Tuesday, September 19, 2006

Hedi Slimane for Dior Homme

With an Italian mother, Tunisian father, and Brazilian grandmother, Hedi Slimane embodies the new global fashion. Here Charla Carter chats with the man who could do for menswear what Yves Saint Laurent did for women 40 years ago.

Anybody familiar with Paris fashion is probably aware of the game of musical chairs being played in the women's arena: Will Nicolas Ghesquière grab Gucci? Olivier Theyskens go to Givenchy? Who's jockeying for Jil Sander?

Until now, the menswear realm had generally been spared all that frenzied speculation. But during the fall/winter mens' shows in late January, all Paris was abuzz. In what critics loved to call a "Gladiator"-style clash, Gucci's Tom Ford presented his first men's collection for Yves Saint Laurent, and Hedi Slimane (shown, right), who'd occupied Ford's chair at YSL until July, showed his first clothing line under the Dior Homme label the next day. Fuel sloshed onto the flames when front-row-watchers noted that Yves Saint Laurent and his partner, Pierre Bergé attended Slimane's Dior debut, but were conspicuously absent from Ford's show for YSL -- the house the pair co-founded.

The votes are now tallied, and it's pretty much ... a tie. The consensus seems to be that there's room in the fashion universe for both Kings of Cool, that Ford's particular brand of sleek, sexy style can easily coexist in a man's closet alongside Slimane's equally erotic, edgy clothes (shown, below). As for all the media brouhaha, Hedi Slimane couldn't care less. As he emphasizes in the following interview with eLUXURY's Paris-based fashion and beauty editor, Charla Carter, his real concern is "to recreate the culture of the Dior label." And, who knows? Maybe in the process, this pale 32-year-old dressed in loose-hipped jeans, rhinestone belt, and slim black coat who just narrowly escaped becoming a political journalist may achieve his ultimate goal -- that of "completely re-defining men's fashion."

C.C. - In your four years at YSL, you totally revamped its nondescript menswear image by producing luxuriously tailored clothes with a subversive twist that many called "androgynous." Now that you're at Dior, will you be designing any differently?

H.S. - It would be dishonest for me to do "a look of the season" or a particular style under the pretext that I've changed fashion houses. It's just not me. I don't like formulas; my approach to design is purely intuitive. What I designed for YSL was a little more raw; Dior Homme may be more romantic -- more poetic, perhaps. As for my clothes being branded "feminine," I think it's all a state of mind. Who cares whether a guy or a girl wears the garments? This masculine/feminine dialectic doesn't interest me -- in my head, we're all a little bit of both.

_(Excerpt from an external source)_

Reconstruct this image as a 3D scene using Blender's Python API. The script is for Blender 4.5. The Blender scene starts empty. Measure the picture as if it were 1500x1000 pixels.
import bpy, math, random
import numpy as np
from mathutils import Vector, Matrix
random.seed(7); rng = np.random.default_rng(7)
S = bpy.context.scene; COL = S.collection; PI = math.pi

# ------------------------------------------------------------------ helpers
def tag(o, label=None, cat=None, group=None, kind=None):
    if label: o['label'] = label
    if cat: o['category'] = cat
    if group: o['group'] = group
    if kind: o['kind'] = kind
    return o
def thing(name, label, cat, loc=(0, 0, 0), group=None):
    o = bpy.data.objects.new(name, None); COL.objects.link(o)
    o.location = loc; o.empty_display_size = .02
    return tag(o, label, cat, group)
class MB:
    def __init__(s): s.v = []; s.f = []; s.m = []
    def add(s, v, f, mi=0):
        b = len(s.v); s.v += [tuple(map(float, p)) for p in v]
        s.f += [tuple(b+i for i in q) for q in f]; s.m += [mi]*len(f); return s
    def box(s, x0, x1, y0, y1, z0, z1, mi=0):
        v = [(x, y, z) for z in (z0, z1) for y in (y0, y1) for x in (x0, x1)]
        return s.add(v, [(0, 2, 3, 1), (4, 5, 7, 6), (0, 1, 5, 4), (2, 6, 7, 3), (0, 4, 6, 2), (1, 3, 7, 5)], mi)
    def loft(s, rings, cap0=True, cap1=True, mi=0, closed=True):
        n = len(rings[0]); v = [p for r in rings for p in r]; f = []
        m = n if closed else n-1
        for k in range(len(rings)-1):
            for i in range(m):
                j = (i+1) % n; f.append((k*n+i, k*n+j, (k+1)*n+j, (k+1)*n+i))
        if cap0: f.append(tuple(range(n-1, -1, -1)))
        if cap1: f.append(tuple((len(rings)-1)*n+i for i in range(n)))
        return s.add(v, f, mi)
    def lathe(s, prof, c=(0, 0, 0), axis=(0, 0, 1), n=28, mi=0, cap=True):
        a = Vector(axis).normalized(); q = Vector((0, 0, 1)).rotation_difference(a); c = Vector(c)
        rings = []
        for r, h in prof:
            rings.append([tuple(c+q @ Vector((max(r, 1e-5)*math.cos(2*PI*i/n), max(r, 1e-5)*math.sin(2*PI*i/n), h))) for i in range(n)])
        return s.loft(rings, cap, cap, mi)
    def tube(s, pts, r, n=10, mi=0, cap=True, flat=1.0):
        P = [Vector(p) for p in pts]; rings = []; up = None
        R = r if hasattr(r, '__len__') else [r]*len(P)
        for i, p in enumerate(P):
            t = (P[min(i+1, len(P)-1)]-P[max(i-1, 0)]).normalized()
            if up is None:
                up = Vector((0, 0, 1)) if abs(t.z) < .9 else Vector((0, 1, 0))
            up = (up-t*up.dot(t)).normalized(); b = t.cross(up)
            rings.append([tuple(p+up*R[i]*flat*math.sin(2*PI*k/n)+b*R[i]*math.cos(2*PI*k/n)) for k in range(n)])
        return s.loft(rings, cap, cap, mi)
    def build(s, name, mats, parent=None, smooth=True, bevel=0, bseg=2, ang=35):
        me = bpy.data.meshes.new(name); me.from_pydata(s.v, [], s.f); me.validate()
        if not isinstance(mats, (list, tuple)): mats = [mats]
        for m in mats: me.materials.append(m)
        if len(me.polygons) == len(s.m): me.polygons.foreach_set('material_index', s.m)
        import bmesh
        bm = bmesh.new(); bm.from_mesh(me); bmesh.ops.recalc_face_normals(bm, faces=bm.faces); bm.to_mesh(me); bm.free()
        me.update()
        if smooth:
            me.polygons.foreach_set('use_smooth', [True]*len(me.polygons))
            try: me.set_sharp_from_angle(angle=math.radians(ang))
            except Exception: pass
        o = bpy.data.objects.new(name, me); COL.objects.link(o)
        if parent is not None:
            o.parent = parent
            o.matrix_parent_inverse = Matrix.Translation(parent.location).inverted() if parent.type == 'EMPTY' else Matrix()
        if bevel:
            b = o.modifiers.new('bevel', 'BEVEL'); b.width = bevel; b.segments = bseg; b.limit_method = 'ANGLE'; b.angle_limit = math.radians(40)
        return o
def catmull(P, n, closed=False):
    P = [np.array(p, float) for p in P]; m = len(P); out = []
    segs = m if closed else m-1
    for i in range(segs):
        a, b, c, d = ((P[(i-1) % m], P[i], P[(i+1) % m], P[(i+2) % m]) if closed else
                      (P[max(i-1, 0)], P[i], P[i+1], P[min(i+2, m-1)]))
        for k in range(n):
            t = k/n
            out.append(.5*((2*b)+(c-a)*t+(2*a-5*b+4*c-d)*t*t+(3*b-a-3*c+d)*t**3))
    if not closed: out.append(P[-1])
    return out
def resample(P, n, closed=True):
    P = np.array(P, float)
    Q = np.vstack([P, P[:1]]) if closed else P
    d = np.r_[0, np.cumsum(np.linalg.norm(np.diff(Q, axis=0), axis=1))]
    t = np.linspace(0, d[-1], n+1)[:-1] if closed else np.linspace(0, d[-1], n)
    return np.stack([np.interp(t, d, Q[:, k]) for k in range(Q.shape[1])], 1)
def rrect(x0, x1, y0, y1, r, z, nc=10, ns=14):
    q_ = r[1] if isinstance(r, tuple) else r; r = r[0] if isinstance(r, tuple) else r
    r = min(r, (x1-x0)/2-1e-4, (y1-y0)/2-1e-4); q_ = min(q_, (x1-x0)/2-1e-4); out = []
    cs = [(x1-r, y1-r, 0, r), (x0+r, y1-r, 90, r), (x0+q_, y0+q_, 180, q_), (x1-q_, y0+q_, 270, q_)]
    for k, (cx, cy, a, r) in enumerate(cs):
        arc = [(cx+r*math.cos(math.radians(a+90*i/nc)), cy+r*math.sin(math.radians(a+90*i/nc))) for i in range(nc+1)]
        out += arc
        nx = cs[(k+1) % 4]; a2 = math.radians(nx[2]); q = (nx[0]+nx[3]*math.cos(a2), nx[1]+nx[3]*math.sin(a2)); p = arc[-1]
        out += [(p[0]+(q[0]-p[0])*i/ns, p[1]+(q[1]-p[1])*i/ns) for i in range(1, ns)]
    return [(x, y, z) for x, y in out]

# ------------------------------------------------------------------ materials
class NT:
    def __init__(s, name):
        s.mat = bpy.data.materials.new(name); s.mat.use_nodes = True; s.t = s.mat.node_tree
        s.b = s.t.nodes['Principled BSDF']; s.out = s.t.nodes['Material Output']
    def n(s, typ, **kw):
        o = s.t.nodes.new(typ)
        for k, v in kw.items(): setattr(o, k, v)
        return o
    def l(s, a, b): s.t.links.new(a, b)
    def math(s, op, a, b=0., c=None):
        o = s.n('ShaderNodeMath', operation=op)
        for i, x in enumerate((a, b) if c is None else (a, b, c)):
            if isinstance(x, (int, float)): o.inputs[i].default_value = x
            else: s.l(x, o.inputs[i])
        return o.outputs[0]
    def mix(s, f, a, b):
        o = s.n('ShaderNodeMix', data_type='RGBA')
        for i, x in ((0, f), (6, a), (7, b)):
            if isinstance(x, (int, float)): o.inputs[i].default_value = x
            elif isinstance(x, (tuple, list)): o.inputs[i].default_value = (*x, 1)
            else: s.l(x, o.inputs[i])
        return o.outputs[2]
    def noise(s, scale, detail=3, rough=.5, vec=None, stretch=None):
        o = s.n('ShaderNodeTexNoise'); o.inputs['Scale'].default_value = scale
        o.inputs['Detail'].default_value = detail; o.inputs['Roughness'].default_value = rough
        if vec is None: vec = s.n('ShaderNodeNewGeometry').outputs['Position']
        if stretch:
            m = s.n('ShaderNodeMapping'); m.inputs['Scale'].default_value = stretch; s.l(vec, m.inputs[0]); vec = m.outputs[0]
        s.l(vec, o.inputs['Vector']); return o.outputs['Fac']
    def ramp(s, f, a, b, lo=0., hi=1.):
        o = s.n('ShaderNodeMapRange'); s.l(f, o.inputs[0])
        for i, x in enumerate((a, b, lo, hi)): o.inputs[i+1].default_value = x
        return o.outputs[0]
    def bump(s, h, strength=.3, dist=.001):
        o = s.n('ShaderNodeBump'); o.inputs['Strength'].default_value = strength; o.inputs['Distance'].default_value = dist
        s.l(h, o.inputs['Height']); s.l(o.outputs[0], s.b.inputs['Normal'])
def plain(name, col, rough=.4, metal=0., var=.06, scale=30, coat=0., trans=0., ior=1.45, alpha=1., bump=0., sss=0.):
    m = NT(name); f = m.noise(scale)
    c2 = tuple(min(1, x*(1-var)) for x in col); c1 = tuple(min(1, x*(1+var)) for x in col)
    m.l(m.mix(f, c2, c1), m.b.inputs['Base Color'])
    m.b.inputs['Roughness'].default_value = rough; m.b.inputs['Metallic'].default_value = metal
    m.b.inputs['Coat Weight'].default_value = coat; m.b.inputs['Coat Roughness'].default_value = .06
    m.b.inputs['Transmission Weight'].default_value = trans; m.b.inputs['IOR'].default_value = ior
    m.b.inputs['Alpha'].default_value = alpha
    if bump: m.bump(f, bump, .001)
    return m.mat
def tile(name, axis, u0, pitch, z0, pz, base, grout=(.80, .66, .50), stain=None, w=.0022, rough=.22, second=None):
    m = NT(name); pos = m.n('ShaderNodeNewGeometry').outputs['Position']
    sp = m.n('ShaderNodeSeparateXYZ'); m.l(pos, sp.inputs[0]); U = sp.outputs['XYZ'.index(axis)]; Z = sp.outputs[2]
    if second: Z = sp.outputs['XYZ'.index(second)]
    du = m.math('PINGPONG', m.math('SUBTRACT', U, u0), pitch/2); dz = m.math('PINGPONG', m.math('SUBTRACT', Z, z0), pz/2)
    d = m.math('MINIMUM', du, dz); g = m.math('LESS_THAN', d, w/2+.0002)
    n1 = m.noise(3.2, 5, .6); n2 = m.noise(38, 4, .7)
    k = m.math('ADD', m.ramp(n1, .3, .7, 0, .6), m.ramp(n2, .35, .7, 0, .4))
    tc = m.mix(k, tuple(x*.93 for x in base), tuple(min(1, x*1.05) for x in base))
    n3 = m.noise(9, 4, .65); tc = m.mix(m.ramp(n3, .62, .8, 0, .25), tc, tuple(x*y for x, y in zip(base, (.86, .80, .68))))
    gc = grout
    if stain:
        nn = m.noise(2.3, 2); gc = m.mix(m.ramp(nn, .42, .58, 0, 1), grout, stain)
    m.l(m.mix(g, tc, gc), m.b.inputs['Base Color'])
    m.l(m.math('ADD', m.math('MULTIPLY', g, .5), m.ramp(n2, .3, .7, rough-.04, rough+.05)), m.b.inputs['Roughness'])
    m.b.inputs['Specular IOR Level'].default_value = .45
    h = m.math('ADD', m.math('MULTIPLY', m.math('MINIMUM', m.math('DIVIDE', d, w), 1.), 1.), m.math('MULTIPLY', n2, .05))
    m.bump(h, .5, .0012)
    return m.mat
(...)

C.C. - Leaving one illustrious French couture house for another -- was the transition difficult?

H.S. - Not really. Of course, Yves Saint laurent has a cachet that's hard to beat; a rich history. But historically, the two houses are linked -- don't forget, Yves Saint Laurent started out at Christian Dior. It was a logical transition for me.

C.C. - Was the project at all daunting?

H.S. This Dior project is fabulous! The challenge for me is to try new things, to push the boundaries. It's an extremely well-known brand, but it's a label that up until now has had no real identity. Everything needed re-thinking -- the name, the label, the proportions, the shoulder-lines, the collars -- even the basics of the Dior Homme environment: its offices.


C.C. Your fashion show -- a starkly minimalist runway with models emerging from a luminous blue background -- was certainly a departure for the tad traditional Dior. As were the clothes. Almost all black and white, your signature taut tailoring -- revealing lots of bare skin -- was very much in evidence. Even the pre-show newspaper advertising, double-page black-and-white studio portraits of a bare-torsoed blond boy (shot by Richard Avedon, no less) seem a galaxy away from Dior menswear's image as we know it.

H.S. That's the point. What appealed to me about the Dior proposition was that it's a blank page. I'm not here to do a reincarnation of Christian Dior. I wanted the runway show to be a little "hard core," and very fast. Many of the models we chose for the show were practically unknowns -- I found them on the bus, walking in the street. And Eric Van Nostrand, the boy I chose for the Avedon ads, is a new model, fresh from a small town in upstate New York. I wanted those photos to represent the viewpoint of a new generation -- to distill its energy.

C.C. So Dior Homme's mission now is to dress this "new generation" of men?

H.S. Well, I'd like to think there's a return to elegance, a revival of the notion of "fashion" for men. I've mounted a crusade against this informal "casual Friday" trend. I'd like men to think about evolving into something more sophisticated, more seductive for a change. I'm not a militant, but what I'm really interested in is exploring the possibility of an entirely new kind of masculinity.